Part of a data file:
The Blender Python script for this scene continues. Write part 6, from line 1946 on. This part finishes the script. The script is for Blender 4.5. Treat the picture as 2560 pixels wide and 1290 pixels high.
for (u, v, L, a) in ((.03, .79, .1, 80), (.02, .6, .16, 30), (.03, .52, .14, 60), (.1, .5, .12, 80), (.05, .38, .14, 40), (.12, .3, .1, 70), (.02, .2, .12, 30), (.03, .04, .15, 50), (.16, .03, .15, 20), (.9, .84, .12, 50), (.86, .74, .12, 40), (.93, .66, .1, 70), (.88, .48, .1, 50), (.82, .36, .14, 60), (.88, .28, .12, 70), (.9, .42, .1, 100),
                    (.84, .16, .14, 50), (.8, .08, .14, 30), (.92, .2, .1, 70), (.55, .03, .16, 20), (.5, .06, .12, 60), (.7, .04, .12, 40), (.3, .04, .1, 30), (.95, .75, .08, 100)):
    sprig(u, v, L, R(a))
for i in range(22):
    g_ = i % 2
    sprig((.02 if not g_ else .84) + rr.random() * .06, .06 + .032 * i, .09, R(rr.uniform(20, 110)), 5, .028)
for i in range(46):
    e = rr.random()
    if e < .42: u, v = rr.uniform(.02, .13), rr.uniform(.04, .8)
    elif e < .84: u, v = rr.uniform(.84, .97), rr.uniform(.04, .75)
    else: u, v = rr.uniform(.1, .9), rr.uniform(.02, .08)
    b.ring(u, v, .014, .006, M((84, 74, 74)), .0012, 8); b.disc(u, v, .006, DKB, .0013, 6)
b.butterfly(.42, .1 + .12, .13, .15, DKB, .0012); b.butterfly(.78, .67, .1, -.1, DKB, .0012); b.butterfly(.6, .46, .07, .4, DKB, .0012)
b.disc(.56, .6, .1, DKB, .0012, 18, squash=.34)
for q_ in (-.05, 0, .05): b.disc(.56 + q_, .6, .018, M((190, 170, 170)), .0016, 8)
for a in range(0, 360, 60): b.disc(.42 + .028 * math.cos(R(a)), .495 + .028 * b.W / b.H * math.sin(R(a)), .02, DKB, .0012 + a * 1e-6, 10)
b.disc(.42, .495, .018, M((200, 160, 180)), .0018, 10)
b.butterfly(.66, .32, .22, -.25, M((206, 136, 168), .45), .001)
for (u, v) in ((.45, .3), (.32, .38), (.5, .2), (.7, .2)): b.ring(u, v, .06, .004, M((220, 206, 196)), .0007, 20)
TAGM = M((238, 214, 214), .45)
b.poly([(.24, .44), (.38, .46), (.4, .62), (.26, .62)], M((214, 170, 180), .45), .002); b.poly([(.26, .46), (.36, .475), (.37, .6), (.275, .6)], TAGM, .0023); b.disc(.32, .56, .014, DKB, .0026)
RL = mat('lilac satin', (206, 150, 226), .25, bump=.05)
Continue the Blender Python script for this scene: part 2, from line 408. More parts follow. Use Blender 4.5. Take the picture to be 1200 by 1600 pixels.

REQUIREMENT: Each entry above is to be quoted exactly.

OUTPUT FOR THIS TASK:
The Blender Python script for this scene continues. Write part 6, from line 1946 on. This part finishes the script. The script is for Blender 4.5. Treat the picture as 2560 pixels wide and 1290 pixels high.
for (u, v, L, a) in ((.03, .79, .1, 80), (.02, .6, .16, 30), (.03, .52, .14, 60), (.1, .5, .12, 80), (.05, .38, .14, 40), (.12, .3, .1, 70), (.02, .2, .12, 30), (.03, .04, .15, 50), (.16, .03, .15, 20), (.9, .84, .12, 50), (.86, .74, .12, 40), (.93, .66, .1, 70), (.88, .48, .1, 50), (.82, .36, .14, 60), (.88, .28, .12, 70), (.9, .42, .1, 100),
                    (.84, .16, .14, 50), (.8, .08, .14, 30), (.92, .2, .1, 70), (.55, .03, .16, 20), (.5, .06, .12, 60), (.7, .04, .12, 40), (.3, .04, .1, 30), (.95, .75, .08, 100)):
    sprig(u, v, L, R(a))
for i in range(22):
    g_ = i % 2
    sprig((.02 if not g_ else .84) + rr.random() * .06, .06 + .032 * i, .09, R(rr.uniform(20, 110)), 5, .028)
for i in range(46):
    e = rr.random()
    if e < .42: u, v = rr.uniform(.02, .13), rr.uniform(.04, .8)
    elif e < .84: u, v = rr.uniform(.84, .97), rr.uniform(.04, .75)
    else: u, v = rr.uniform(.1, .9), rr.uniform(.02, .08)
    b.ring(u, v, .014, .006, M((84, 74, 74)), .0012, 8); b.disc(u, v, .006, DKB, .0013, 6)
b.butterfly(.42, .1 + .12, .13, .15, DKB, .0012); b.butterfly(.78, .67, .1, -.1, DKB, .0012); b.butterfly(.6, .46, .07, .4, DKB, .0012)
b.disc(.56, .6, .1, DKB, .0012, 18, squash=.34)
for q_ in (-.05, 0, .05): b.disc(.56 + q_, .6, .018, M((190, 170, 170)), .0016, 8)
for a in range(0, 360, 60): b.disc(.42 + .028 * math.cos(R(a)), .495 + .028 * b.W / b.H * math.sin(R(a)), .02, DKB, .0012 + a * 1e-6, 10)
b.disc(.42, .495, .018, M((200, 160, 180)), .0018, 10)
b.butterfly(.66, .32, .22, -.25, M((206, 136, 168), .45), .001)
for (u, v) in ((.45, .3), (.32, .38), (.5, .2), (.7, .2)): b.ring(u, v, .06, .004, M((220, 206, 196)), .0007, 20)
TAGM = M((238, 214, 214), .45)
b.poly([(.24, .44), (.38, .46), (.4, .62), (.26, .62)], M((214, 170, 180), .45), .002); b.poly([(.26, .46), (.36, .475), (.37, .6), (.275, .6)], TAGM, .0023); b.disc(.32, .56, .014, DKB, .0026)
RL = mat('lilac satin', (206, 150, 226), .25, bump=.05)
Continue the Blender Python script for this scene: part 2, from line 408. More parts follow. Use Blender 4.5. Take the picture to be 1200 by 1600 pixels.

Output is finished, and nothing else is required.